So Much Pun!

I usually despise the long-winded, ridiculously-detailed ‘puns’ that are obviously written; I much prefer the brief off-the-cuff pun that arises out of spontaneity and wit.

With that said, however, here is one that I allow as an exception:

A zookeeper had two gnus. He needed just one. He offered one gnu to a fellow zookeeper, who gladly accepted. However, the one cage he had available was under construction and not yet ready for an animal. Zookeeper #1 says that would be OK, so the gnu is put in an unfinished cage.

The next morning, #2 calls #1 and says, 'you won’t believe this. When I checked on my new gnu, he had opened a case of tile that was in the corner and laid out a beautifully-tiled floor for his cage. ‘Oh, I believe it all right,’ said the first zookeeper, 'he’s a typical gnu and tiler too."

Inigo and I were watching Dirty Jobs last night on Discovery Channel.
The episode featured a camel dairy. One of the things the owners mentioned was that there were too many male camels to the female camels. So I said to Inigo, when the male camels fight over the female camels, it becomes a drama dairy. :smiley:

I came up with a punchline, but never managed to concoct a setup for it. Feel free.

“Chiggers can’t be boozers.”

Respectfully Submitted,

Theophilus Punoval

I entered just over 9 puns here, hoping at least one would win the thread. Sadly, no pun in ten did.

A clown moved into an apartment complex for circus performers. It was a beautiful apartment, except it was missing an ironing board. The clown called up the superintendent to complain.

The superintendent says “You have to use the windowsill. It’s in your rental agreement…”

Every clown has a sill for ironing.

Three indian maidens were pregnant. The chief put each in a separate teepee. One sat on a deer skin, the next on a buffalo hide, the third was on a hippopotamus hide. The first 2 had single children . The 3rd had twins.
The chief observed" the squaw on the hippopotamus hide is equal the sum of the squaws on other two hides. ’

In honor of our countries 200th birthday a guy cut the hooves of of 444 buffalo.
He had " 1776 bisontoenails".

The first zookeeper should have given away both birds. No gnus is good gnus.

Is bird part of the pun up there, or am I fighting some ignorance? :confused:

Anyone wanna explain this one?

Every cloud has a silver lining.

I know, it took me a minute, I was thinking was it irony, something for irony…?

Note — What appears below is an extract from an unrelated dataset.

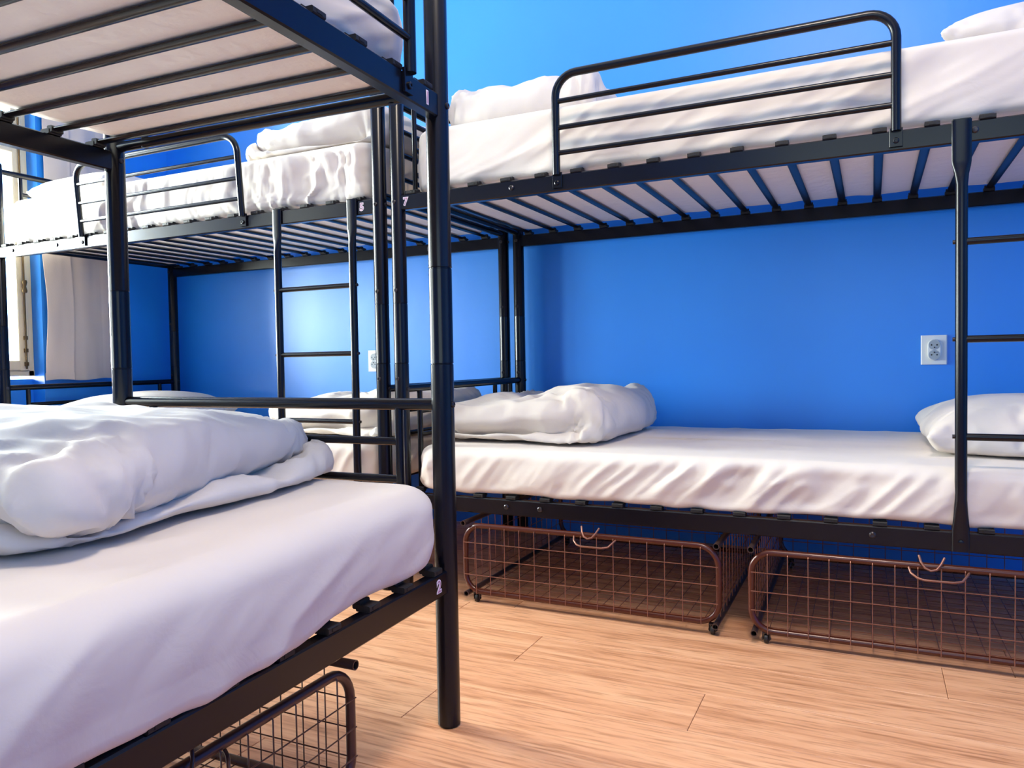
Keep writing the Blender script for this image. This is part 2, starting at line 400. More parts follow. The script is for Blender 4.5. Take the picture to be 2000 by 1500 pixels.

There actually is a British TV presenter named Kieth Chegwin He is often called “Cheggers”

He is known to be a recovering alcoholic, so …

:smack:

It was gnus to me.

The Chessmasters’ convention was in town last winter at the downtown hotel. In the evening, they’d all hang out in the lobby and talk about the games they’d won. They were chess nuts boasting in an open foyer.

Well, I’ve got some good gnus, and some bad gnus

Spain **really **had a hard time of it yesterday at the World Cup Final.

One might say they had to go down their very own Villa de la Roja

Just in case the context is needed:David Villa (pronounced “via”) is Spain’s star player; the Spanish national team is known as “La Furia Roja” (Red Fury)

After an earthquake, a farmer notices all his cows have fallen down, but all the bulls are still standing. Not thinking, he yells at the bulls ‘hey, how come all the cows fell down and you didn’t?’

The nearest bull replies ‘we bulls wobble but we don’t fall down.’ :slight_smile:

When they outlaw marriage, only outlaws will have in-laws.

You really can’t have a thread like this without mentioning Flann O’Brien’s Keats and Chapman stories. Well, you could, but…

I’ve always considered myself a bit of a punny linguist!

Tom Swiftie;
This is the best shrimp cocktail i ever had ,said Tom shellfishly.